No, I'm not kidding.

For reasons not connected to this telling, we were standing on the boardwalk in November, with our bare feet wet. The family plus Floyd were talking, while Alex, wrapped as a pearl in a shell of blankets, slept. Waves crashed as a daylight moon swelled the Atlantic. We rinsed the sand off our feet and began to discuss dinner plans. Two people walked by dressed in Wolf Costumes. We took notice, and then looked further up the boardwalk from whence the wolves arrived.

The Furries were walking seven abreast. Wolves, dogs, squirrels, cats, and something with the head of an Egyptian Anubis waved at gawkers and pointers. The Anubis wore a long black outfit reminiscent of a Death Star commander. The rest were dressed in the fuzzy attire of their preferred character. The girls were stunned…then delighted. All three insisted on having a picture taken with the Furry crowd.

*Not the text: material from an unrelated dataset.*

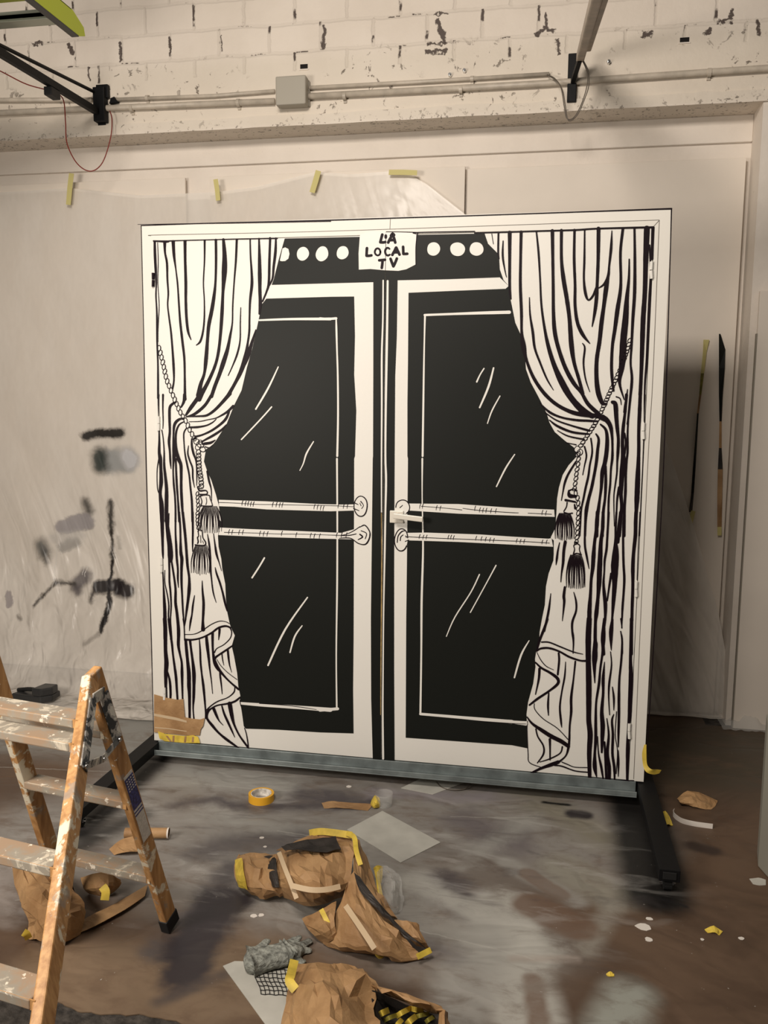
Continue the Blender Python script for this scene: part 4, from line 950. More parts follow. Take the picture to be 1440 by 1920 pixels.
# loose yellow tape curling off the lower right corner
b = MB(); rows = []
for x0, y0, x1, y1, Y in [(1208,1396,1212,1396,.0),(1204,1412,1212,1414,-.01),(1205,1430,1213,1432,-.02),(1208,1442,1218,1440,-.035),(1214,1449,1224,1443,-.04),(1226,1452,1232,1443,-.03),(1236,1450,1240,1444,-.02)]:
    rows.append([pl(x0, y0, Y), pl(x1, y1, Y)])
rows = [[Vector(p[:3]), Vector(p[3:])] for p in cr([tuple(a)+tuple(c) for a, c in rows], 5)]
b.grid(rows, 'tape_yellow'); o = b.build('masking_tape', parent=ROOT, solid=.0012); o['label'] = 'yellow tape end curling off the corner'
b = MB(); q = fl(747, 1438, .06); b.box((q.x-.018, q.y-.004, .058), (q.x+.016, q.y+.02, .072), 'plastic_dark'); b.build('floor_bolt', parent=ROOT, bevel=.003)

# ================================================================== THINGS ON THE WALL
def conduit(pts, r, label, clips=()):
    b = MB(); P = [pl(x, y, YW-r-.004) for x, y in pts]; b.tube(P, r, 'pipe', 16); o = b.build('conduit_pipe', smooth=True)
    tag(o, label, 'pipe', 'grey conduits along the wall')
    for x, y in clips:
        c = MB(); p = pl(x, y, YW-r-.004); c.tube([p+Vector((-.008,0,0)), p+Vector((.008,0,0))], r+.004, 'pipe', 16)
        c.box((p.x-.008, YW-.008, p.z-r-.014), (p.x+.008, YW, p.z+r+.006), 'pipe'); c.build('clip', parent=o)
    return o
conduit([(-200,222),(0,212),(150,205),(515,190)], .0155, 'thicker lower grey conduit from the left edge to the junction box', [(247,203),(447,193)])
conduit([(577,181),(1000,158),(1440,128),(1700,112)], .0155, 'thicker grey conduit from the junction box past the right bracket', [(646,180),(864,168),(1330,136)])
conduit([(215,187),(400,180),(515,171)], .010, 'thin upper grey conduit ending at a black plug, left of the junction box', [(276,184)])
conduit([(577,165),(800,153),(1030,139)], .010, 'thin upper grey conduit from the junction box to the right bracket', [(885,148)])
conduit([(-200,190),(0,188),(172,187)], .012, 'painted conduit at the far left, behind the left bracket')
a, c = pl(516,143,YW-.08), pl(573,194,YW-.08)
b = MB(); b.box((a.x, YW-.08, c.z), (c.x, YW-.02, a.z), 'box_grey'); b.box((a.x+.004, YW-.022, c.z+.004), (c.x+.004, YW, a.z-.004), 'box_grey')
JB = tag(b.build('junction_box', bevel=.007), 'square grey junction box on the conduits above the doors', 'junction box')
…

The girls thought they were pretty cool...fur real.

Furries, contrary to popular belief (mine included) aren’t necessarily a bunch of freaks trolling for a new place to “yiff”. The concept began back in the 1980s as Comic Conventions competed for geek bucks against Trek Conventions. Mostly, these folks identify with their chosen “animal” and purchase or make a costume to reflect their cartoonish identity. Maybe they find it interesting, or wish they were as strong, cunning, or fast. The Furry’s head is usually smiling, and except for the Egyptian Death Star guy, all of our Furry friends seemed pleasant enough.

Misconceptions abound about Furries. Admittedly, I had reservations. My only exposure to this culture was from TV shows wherein costumed clad adults would yiff the hell out of each other. Standing on the boardwalk as the girls posed I had the feeling I was watching a GLEE mashup of Monster Mash and I Touch Myself. When the Event Organizer, a guy in ‘civilian’ attire who goes by Casey Red Fox, handed my oldest daughter a business card, my neck turned Red. I took the card from her as they moved on and shoved it in my pocket.

Since then I’ve read some more about the Furries. I’ve looked into it because I felt protective over my kids. Also, I dislike casting my ignorance around as if it were strength.

Furries are outcasts who use their love of cartoons, creativity, and inherent oddness to form groups, hang out, and generally find a connection to other people. Their costumes, in some ways, are like shields against the isolation they may have experienced over the years. Tammy pointed out that it is also a way of receiving some fame. When I thought back on our kids and their reactions I saw this was true. To our kids, the Furries weren’t a bunch of geeks, weirdos, or sexual deviants…they were just people dressed up in smiling furry costumes willing to take a picture. They made our trip more interesting.

There probably is something to the “bestiality in disguise” aspect. Dressing up like a Lion so you can screw other people dressed up like Lions has to signify some level of attraction to Lions…? Yes?  BUT, my kids aren’t Lions…so…whatever…

As I looked around the internet for some Furry photos to share, I realized we all share in some of this seeming Furry insanity. Dressing up like a Cat and walking down the Boardwalk is really no more odd than dressing up like a Business person and walking into work. The business clothes are more accepted, but the idea is the same. Dress up like a character, behave a certain way, and you receive a reward. A reward that allows you to feel important, needed, richer, connected, powerful, and meaningful or whatever…

A costume is a costume…
But what kid goes nuts over a guy in suit hugging his laptop?